Physicists at Chicago and Indiana built components for the ATLAS particle detector with the search for the Higgs boson and supersymmetry in mind. The University of Chicago's Computation Institute, together with Indiana University's information technology services organization and Department of Physics, also collaborate on scientific grid computing projects that provide high-speed network computer power on demand, much the way a power grid provides electricity.
"In high-energy physics as in many disciplines, the computers and software used to analyze experimental data are now as vital to scientific success as the experimental apparatus that generate the data," said Ian Foster, director of the Computation Institute and a pioneer of grid computing. "This new Tier-2 center emphasizes the strengths that we have developed within the Computation Institute in creating and applying innovative computational infrastructure."

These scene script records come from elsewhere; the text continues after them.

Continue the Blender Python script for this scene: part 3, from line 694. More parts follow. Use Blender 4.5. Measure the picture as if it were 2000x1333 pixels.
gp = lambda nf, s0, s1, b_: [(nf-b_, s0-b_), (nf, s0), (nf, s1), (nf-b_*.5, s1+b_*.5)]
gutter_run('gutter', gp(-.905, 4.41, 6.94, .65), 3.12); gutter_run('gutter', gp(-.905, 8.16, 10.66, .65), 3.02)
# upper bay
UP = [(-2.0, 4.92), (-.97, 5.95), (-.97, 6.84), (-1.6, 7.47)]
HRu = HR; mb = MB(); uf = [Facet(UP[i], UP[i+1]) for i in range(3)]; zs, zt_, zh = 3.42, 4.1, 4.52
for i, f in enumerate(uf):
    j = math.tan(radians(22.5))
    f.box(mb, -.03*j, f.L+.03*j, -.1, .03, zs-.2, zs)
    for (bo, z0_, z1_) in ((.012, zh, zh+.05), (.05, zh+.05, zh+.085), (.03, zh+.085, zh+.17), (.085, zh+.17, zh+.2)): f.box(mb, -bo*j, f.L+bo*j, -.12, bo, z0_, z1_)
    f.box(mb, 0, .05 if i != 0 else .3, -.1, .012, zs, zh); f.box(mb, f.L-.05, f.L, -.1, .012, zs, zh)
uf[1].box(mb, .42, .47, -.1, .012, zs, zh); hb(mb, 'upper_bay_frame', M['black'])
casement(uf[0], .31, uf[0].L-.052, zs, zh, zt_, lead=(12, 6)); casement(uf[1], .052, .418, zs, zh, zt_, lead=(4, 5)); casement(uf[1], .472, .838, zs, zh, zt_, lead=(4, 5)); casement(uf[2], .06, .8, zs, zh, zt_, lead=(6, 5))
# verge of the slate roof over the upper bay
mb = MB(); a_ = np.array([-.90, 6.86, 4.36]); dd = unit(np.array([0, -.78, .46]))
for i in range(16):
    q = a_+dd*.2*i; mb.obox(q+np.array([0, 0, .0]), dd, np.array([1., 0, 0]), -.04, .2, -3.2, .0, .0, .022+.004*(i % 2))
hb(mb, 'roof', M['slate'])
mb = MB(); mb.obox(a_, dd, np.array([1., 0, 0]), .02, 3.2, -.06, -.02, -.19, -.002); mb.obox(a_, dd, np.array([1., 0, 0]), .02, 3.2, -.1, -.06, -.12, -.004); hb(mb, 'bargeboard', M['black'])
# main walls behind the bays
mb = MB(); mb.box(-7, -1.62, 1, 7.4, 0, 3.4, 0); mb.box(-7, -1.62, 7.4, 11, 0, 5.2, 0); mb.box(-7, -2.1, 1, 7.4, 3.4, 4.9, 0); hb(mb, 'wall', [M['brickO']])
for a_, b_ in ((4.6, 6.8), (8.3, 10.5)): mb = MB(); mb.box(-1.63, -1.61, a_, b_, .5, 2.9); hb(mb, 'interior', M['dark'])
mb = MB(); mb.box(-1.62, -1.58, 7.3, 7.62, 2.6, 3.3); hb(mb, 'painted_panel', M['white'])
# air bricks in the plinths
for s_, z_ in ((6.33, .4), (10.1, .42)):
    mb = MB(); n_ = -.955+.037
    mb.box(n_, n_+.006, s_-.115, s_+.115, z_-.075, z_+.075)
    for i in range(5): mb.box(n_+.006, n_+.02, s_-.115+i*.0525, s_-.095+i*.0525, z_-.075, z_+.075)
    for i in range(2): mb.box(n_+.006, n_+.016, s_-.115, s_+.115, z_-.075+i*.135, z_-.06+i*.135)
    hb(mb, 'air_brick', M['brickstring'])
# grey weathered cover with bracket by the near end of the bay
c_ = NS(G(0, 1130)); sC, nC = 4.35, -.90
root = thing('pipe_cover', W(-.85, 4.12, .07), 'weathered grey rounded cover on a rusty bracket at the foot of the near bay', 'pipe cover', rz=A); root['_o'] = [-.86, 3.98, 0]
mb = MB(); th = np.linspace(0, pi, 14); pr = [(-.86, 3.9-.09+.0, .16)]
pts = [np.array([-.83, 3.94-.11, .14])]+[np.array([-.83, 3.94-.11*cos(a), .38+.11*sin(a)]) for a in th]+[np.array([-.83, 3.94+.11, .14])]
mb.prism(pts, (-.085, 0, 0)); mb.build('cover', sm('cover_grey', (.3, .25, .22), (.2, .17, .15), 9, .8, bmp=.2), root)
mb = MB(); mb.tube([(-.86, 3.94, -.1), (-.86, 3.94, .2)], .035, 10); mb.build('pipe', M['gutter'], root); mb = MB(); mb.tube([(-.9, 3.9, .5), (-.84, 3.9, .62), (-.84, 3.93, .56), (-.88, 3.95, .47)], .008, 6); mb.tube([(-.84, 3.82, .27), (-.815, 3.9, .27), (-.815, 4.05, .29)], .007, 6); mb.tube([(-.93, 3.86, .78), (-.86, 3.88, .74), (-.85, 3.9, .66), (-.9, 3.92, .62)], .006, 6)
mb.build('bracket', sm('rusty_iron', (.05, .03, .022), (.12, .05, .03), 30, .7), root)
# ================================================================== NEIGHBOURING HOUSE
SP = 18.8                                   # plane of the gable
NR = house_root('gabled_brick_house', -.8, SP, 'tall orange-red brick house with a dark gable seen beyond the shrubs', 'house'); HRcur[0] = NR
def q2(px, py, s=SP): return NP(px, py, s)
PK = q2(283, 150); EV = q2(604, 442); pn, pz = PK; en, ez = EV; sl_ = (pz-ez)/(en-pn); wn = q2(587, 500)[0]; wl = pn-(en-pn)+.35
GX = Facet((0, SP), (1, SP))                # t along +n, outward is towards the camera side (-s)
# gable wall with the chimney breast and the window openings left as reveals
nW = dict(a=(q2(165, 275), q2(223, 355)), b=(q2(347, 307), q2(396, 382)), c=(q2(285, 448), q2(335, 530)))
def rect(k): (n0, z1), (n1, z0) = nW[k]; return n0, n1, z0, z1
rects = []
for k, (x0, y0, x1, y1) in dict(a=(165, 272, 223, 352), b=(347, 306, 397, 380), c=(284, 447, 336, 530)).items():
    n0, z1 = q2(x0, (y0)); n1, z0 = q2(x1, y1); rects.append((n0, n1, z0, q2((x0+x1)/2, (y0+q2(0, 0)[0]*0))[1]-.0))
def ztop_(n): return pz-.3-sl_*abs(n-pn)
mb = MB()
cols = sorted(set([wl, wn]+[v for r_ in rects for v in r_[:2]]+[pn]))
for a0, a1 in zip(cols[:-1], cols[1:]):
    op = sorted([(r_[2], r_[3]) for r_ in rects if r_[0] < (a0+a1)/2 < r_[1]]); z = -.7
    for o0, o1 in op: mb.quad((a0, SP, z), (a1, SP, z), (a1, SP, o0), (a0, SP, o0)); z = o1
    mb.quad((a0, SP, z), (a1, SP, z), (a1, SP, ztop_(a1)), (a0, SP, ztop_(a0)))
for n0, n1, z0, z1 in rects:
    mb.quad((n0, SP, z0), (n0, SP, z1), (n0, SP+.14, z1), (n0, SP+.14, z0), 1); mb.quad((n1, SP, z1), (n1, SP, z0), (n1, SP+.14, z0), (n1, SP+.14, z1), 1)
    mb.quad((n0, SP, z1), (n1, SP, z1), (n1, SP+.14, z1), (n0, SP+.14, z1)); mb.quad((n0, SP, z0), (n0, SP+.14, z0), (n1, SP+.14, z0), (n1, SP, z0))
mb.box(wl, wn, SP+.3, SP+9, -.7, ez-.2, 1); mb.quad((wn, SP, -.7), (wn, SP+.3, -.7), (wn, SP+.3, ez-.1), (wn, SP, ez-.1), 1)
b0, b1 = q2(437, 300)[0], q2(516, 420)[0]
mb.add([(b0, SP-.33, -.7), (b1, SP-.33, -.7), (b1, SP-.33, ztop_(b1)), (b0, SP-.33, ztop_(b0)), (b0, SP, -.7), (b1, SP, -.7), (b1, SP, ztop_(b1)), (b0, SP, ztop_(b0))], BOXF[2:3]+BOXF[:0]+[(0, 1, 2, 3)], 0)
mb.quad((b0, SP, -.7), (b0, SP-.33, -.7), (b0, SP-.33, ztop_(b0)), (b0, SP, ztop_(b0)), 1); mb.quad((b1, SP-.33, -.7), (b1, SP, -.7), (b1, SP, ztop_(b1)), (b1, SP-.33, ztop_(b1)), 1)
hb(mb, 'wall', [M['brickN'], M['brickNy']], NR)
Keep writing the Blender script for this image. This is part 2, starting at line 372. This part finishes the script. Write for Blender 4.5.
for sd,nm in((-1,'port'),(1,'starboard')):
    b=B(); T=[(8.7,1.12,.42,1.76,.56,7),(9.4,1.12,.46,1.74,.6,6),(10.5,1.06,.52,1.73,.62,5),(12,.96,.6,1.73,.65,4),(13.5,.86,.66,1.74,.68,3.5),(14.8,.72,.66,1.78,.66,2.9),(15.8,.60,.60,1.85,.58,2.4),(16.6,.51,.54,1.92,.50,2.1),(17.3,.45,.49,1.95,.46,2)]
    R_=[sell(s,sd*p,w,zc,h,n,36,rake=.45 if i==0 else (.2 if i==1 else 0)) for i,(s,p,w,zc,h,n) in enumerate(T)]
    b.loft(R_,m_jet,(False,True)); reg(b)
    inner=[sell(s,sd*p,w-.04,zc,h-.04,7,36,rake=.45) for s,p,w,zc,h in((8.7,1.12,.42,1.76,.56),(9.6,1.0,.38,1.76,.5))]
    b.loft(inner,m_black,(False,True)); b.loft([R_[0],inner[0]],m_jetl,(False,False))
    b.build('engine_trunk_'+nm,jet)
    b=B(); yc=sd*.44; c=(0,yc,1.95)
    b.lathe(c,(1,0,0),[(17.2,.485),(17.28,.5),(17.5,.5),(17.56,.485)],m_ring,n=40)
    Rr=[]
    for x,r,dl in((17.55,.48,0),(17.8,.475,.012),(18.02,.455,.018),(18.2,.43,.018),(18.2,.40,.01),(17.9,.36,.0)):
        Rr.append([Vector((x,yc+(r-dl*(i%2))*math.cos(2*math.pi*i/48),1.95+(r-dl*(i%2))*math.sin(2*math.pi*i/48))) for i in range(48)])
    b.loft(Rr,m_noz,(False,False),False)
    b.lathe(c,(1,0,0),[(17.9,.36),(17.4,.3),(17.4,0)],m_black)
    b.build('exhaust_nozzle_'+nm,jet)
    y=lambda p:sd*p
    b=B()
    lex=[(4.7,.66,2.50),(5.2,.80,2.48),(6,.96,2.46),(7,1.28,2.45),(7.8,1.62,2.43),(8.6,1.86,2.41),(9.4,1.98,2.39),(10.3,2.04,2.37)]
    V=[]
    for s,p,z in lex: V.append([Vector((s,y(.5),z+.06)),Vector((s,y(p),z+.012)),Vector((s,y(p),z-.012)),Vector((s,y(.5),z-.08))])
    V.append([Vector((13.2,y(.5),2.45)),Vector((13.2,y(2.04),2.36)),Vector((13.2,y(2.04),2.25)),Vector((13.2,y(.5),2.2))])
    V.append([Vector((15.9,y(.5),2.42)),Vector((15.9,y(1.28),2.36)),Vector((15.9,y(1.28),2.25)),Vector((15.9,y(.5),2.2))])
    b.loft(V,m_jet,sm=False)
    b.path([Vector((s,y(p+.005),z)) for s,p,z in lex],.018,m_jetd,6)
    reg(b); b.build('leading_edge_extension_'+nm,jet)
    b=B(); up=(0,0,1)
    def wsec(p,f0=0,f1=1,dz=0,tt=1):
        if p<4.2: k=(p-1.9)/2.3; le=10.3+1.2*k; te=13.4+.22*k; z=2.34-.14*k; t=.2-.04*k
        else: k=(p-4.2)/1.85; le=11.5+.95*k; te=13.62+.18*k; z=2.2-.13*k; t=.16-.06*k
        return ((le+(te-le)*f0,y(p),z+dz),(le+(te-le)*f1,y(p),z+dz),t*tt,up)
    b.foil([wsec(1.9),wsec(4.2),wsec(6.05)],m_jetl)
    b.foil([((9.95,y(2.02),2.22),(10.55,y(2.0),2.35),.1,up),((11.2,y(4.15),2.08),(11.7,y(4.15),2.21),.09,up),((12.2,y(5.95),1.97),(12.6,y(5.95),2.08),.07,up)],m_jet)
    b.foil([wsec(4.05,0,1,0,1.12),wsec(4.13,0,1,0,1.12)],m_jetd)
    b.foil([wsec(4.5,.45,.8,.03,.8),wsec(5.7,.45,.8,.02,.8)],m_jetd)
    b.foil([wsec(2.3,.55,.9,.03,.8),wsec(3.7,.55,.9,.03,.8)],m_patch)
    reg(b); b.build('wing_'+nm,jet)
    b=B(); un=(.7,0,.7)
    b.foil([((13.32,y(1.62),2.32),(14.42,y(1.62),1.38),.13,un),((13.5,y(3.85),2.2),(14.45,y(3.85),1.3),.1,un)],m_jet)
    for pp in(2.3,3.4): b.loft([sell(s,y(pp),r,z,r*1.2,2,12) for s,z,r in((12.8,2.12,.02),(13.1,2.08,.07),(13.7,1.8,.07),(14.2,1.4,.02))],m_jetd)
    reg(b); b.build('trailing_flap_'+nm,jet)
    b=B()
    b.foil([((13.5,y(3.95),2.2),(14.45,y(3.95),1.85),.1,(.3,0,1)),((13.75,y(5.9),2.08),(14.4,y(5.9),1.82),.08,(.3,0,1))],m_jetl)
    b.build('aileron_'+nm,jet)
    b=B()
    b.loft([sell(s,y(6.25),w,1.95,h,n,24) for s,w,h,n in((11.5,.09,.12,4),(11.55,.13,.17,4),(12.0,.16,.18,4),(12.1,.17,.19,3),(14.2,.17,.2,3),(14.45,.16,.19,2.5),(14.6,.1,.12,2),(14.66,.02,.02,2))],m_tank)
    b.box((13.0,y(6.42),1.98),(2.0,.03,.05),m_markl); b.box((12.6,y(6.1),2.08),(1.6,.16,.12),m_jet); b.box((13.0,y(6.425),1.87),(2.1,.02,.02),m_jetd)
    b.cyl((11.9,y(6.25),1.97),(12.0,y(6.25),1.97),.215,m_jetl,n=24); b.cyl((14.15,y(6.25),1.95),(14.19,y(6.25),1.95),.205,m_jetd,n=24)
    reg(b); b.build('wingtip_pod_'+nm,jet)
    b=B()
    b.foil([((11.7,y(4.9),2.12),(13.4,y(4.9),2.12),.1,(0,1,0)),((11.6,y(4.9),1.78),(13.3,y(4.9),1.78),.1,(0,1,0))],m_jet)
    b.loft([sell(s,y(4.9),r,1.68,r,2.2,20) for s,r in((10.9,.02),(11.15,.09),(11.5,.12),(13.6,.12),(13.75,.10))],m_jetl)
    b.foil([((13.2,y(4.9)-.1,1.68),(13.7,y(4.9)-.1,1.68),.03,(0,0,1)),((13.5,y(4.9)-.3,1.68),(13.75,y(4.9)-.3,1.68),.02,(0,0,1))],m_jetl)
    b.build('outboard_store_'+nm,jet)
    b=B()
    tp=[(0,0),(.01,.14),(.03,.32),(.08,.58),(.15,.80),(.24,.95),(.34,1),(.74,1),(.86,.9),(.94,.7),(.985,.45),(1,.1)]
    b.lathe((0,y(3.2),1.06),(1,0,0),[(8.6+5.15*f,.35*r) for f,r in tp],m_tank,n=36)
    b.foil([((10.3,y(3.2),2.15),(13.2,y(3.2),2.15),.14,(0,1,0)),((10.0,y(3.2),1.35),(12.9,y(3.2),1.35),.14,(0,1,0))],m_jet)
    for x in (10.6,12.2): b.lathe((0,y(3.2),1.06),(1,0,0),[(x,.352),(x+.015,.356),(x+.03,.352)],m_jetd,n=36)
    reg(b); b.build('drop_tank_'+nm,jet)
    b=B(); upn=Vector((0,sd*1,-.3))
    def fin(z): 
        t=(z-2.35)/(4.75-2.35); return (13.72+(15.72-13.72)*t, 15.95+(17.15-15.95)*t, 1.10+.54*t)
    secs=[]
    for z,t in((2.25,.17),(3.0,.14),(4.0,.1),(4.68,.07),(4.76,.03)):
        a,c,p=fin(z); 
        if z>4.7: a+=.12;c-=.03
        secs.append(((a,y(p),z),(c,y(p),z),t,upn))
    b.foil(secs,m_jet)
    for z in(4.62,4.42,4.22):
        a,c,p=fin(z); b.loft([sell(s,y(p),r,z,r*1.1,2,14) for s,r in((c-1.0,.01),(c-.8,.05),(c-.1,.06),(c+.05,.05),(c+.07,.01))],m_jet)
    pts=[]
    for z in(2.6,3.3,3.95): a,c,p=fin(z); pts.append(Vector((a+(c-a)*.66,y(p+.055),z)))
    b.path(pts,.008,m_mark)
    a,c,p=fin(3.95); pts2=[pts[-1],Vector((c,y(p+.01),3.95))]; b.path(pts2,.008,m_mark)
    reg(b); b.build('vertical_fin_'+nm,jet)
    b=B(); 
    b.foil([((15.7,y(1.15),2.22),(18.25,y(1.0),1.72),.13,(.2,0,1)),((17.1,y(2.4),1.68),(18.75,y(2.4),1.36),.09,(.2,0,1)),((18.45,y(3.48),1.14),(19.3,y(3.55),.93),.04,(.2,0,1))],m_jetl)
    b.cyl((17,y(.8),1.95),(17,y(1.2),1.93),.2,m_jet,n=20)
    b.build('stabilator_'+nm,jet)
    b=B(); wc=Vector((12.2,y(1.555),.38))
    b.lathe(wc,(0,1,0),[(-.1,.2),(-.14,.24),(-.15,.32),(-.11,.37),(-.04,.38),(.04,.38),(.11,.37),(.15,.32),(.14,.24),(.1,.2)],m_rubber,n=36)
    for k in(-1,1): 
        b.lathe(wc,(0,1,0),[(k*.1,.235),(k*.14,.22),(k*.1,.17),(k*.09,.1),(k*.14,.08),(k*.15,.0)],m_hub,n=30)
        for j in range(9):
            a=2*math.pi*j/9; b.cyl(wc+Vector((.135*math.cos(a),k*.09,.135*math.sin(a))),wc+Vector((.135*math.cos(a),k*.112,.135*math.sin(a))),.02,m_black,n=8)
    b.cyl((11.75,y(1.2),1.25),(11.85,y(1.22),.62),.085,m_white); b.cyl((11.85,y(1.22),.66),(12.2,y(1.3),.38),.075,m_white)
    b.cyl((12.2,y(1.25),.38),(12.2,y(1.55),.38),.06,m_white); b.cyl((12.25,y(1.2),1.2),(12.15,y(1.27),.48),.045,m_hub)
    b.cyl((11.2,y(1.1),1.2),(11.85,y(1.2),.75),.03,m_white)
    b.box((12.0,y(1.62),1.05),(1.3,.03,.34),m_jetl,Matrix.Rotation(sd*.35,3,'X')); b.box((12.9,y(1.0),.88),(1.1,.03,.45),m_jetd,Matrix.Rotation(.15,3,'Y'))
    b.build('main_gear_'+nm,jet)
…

Luehring added, "Grid computing is the use of geographically distributed computing resources. Within ATLAS we have deliberately designed a tiered structure of computing resources spread throughout much of the world. All of these sites interconnect with each other using grid-computing techniques. In addition, grid-computing allows us to use other computing resources that are not fully dedicated to ATLAS or high-energy physics."
Data from the ATLAS experiment will first flow to Tier-0, the main computational center at CERN. Tier-0 will then transmit the data to 11 Tier-1 centers worldwide, including Brookhaven National Laboratory on Long Island, N.Y. Brookhaven will, in turn, distribute portions of the CERN data to the various Tier-2 centers.